⟨

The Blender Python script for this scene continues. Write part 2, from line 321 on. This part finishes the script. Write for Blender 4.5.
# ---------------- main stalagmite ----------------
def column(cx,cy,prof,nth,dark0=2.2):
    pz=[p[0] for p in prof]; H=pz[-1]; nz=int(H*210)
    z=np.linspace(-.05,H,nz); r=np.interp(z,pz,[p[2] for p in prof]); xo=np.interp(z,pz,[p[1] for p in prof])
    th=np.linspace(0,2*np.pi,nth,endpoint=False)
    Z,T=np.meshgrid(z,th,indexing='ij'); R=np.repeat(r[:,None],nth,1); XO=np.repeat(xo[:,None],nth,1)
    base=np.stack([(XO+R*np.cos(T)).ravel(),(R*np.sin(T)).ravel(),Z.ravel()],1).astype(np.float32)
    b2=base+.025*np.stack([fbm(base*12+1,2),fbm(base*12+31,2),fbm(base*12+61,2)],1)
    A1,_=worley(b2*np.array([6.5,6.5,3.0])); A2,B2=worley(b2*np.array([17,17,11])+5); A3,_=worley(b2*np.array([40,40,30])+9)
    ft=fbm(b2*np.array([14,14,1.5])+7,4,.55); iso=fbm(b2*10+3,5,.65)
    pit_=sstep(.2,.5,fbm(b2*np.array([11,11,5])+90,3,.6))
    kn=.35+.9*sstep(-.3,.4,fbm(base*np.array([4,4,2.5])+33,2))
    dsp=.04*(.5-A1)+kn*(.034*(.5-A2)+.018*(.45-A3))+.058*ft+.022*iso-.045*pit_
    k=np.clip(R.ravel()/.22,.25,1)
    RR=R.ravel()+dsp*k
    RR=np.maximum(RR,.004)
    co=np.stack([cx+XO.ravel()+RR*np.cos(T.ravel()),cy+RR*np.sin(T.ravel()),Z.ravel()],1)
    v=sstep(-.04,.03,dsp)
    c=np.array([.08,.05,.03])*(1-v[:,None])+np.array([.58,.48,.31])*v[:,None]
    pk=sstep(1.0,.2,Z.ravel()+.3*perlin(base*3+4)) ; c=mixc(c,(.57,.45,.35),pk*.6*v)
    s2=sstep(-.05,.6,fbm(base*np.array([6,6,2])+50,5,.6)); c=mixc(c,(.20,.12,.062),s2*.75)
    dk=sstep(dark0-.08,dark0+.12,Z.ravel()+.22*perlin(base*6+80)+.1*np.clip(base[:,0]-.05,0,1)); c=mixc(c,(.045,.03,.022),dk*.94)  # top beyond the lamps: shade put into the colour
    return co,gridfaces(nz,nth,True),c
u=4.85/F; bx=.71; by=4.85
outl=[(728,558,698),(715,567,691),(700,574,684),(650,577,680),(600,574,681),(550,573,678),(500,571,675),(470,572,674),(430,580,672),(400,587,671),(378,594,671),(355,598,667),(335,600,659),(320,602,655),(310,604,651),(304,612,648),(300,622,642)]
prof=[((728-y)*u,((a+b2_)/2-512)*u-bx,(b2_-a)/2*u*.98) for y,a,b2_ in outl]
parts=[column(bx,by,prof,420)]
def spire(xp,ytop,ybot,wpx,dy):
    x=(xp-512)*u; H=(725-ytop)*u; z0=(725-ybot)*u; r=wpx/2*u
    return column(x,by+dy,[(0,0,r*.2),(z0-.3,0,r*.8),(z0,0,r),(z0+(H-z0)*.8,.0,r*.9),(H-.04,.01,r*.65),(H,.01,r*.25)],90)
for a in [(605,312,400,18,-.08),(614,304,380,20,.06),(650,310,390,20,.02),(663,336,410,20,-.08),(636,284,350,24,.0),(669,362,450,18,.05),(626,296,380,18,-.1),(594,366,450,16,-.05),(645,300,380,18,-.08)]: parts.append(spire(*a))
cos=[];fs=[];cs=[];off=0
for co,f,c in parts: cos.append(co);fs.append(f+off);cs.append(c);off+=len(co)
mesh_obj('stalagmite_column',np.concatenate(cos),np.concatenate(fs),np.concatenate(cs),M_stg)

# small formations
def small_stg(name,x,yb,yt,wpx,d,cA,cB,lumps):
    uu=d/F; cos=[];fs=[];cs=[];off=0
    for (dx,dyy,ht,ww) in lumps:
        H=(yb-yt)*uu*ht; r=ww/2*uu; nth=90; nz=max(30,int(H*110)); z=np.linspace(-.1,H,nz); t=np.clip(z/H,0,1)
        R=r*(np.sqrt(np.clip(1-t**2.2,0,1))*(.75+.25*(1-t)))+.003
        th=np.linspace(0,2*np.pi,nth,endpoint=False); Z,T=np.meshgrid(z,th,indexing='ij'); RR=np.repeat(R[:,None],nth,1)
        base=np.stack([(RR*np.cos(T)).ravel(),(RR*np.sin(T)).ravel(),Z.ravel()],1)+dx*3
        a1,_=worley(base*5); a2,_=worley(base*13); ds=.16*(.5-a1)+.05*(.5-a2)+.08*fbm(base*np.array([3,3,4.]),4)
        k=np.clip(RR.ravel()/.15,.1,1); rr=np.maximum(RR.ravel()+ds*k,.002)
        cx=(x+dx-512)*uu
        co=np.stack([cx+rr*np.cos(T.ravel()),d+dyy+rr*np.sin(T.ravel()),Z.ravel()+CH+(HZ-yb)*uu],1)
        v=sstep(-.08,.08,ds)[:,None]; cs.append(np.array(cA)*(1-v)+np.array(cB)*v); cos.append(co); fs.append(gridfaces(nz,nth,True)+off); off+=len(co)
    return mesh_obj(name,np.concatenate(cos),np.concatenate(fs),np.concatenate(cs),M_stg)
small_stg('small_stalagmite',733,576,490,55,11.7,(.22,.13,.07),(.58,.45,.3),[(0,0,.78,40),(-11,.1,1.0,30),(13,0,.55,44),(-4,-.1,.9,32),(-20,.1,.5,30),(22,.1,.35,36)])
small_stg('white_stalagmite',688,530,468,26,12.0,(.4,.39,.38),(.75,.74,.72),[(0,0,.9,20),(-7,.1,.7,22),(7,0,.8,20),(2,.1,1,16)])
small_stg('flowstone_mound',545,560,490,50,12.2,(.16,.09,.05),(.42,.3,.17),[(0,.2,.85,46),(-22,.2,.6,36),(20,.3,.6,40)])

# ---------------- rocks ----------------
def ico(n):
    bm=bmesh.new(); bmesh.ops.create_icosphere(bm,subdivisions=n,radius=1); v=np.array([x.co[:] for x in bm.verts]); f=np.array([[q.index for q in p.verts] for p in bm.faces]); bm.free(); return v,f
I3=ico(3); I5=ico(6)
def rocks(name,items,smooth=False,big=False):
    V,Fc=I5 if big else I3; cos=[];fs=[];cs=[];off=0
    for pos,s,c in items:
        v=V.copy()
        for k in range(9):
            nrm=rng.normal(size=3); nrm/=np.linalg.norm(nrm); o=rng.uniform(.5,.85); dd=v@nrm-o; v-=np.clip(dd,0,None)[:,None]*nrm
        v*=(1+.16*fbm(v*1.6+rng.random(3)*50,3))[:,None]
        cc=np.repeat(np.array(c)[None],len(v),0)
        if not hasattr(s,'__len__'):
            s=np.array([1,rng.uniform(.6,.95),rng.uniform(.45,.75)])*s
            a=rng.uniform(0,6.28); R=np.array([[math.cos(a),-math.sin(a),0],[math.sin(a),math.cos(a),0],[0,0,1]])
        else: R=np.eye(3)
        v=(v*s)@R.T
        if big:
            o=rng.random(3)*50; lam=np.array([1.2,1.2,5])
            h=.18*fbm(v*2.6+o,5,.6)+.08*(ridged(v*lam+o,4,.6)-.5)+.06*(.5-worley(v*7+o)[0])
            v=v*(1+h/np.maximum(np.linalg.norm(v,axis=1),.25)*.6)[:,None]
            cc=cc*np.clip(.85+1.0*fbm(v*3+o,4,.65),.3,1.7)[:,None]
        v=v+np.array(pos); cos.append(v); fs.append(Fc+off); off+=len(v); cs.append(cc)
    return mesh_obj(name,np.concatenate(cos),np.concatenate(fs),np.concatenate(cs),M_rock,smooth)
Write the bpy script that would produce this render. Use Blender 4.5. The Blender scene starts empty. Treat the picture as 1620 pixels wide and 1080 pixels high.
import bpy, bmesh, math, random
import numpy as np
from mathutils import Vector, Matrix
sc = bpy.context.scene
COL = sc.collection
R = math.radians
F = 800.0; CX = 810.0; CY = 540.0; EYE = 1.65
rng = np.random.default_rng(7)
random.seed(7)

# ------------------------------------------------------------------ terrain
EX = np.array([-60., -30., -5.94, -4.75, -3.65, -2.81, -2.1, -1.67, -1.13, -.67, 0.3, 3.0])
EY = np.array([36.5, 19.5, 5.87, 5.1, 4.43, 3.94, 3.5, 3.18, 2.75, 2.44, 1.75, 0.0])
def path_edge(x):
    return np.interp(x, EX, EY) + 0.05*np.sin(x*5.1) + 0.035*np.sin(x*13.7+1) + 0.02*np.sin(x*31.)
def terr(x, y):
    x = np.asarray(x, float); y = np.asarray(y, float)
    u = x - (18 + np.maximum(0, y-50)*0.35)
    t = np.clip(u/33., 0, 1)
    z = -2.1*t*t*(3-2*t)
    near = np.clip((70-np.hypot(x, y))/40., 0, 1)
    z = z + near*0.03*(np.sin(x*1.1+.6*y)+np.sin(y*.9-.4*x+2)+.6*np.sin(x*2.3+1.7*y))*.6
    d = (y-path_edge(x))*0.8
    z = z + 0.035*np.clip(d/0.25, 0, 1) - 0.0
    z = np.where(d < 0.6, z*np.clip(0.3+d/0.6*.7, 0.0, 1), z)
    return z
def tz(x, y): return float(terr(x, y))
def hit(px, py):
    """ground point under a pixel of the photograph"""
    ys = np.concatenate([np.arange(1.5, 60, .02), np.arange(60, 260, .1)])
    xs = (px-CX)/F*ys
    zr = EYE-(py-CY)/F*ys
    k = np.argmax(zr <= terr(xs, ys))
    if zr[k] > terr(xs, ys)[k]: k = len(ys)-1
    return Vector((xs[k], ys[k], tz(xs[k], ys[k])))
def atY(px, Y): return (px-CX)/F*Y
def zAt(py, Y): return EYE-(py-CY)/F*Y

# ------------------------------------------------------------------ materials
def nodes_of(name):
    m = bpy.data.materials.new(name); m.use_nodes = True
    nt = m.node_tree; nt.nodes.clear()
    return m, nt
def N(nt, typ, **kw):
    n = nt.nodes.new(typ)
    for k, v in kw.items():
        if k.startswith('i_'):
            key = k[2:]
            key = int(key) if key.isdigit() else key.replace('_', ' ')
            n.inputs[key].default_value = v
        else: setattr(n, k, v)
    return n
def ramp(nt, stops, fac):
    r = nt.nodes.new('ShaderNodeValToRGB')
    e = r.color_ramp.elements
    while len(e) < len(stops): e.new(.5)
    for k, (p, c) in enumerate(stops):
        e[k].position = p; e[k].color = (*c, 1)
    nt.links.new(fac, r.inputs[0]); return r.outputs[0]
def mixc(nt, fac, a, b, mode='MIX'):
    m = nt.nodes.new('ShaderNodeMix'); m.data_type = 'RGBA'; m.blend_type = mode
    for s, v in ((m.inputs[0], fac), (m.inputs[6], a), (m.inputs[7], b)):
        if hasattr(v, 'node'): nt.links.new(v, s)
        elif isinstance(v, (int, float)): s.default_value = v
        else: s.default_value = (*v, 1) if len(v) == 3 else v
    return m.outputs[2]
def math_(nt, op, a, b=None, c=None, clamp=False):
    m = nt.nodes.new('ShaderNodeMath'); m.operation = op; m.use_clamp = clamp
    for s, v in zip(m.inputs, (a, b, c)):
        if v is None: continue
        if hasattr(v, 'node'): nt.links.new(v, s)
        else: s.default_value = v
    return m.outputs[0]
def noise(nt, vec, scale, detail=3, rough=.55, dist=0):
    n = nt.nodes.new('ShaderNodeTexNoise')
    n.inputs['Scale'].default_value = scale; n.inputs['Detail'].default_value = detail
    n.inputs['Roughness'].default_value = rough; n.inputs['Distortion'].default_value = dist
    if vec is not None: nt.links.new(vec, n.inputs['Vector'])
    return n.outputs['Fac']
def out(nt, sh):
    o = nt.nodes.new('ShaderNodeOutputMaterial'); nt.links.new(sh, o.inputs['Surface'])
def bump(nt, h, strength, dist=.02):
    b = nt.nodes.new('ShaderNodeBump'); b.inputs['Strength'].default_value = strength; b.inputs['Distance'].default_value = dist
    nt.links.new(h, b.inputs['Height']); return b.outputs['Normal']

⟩

▶ TASK OBJECTIVE
In the records above, how many lines include "from"? Give that number and nothing more.

▶ RIGHT ANSWER
2